Strengths: The paper was well written and presented, making it easy to follow. The supplementary material includes codes for reproducing the results. The major strength of the proposed model TriTPP is scalability, i.e., efficient parallel sampling, while maintaining the flexibility of the RNN based TPP model, which means the proposed method can accurately learn the data distribution. The reported experimental results on synthetic and real data sets support these claims. The paper also shows how the flexibility and efficiency of TriTPP allow it to be used as a plug-and-play component in other machine learning models.

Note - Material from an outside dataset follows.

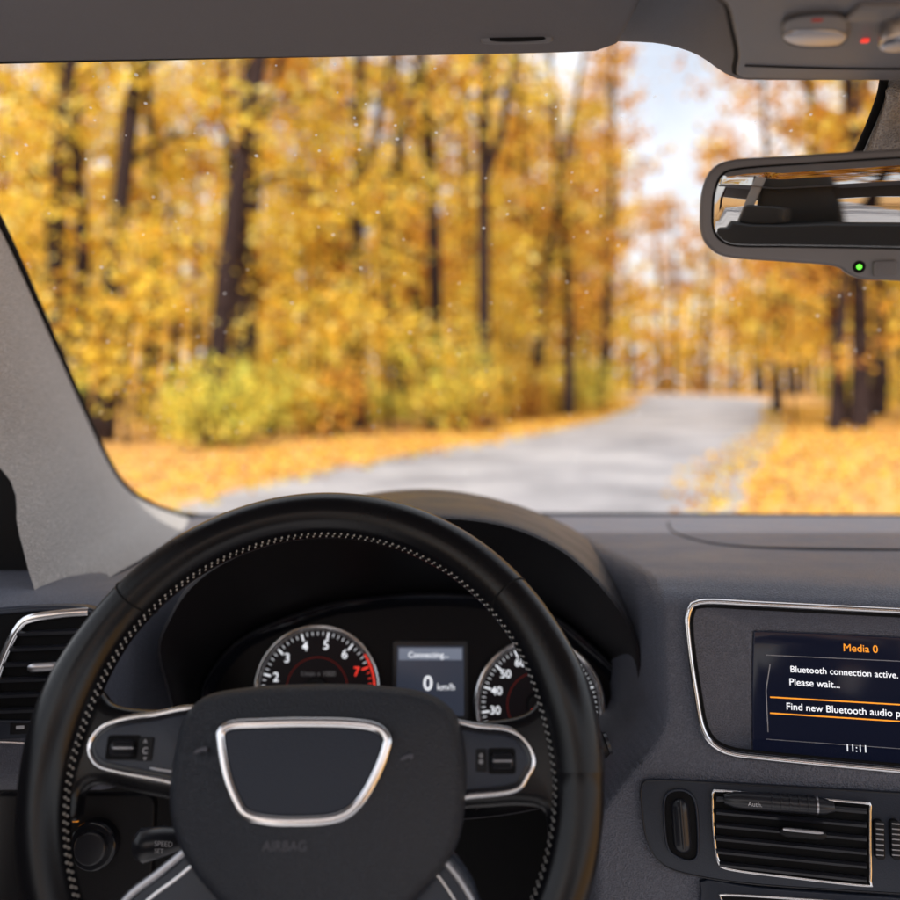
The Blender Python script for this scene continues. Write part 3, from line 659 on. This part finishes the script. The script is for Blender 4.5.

Weaknesses: I did not notice any.
Correctness: The main claims are two folds: 1) TriTPP can perform likelihood computation and sampling in parallel, which is true from the decomposition of the triangular map F in line 139. The matrices, their derivatives, and inverses are computable in closed form to meet the efficiency requirements. 2) TriTPP can maintain the flexibility of the RNN based TPP model. This claim is mainly supported by experimental results on synthetic and real data sets in Section 6.2. This flexibility in TriTPP seems to come from the block diagonal matrices and from shifting the blocks in every other layer to capture long-range dependencies.
Clarity: Yes, the paper is well written and organized.
Relation to Prior Work: Yes, this has been addressed in sections 3.2 and 5.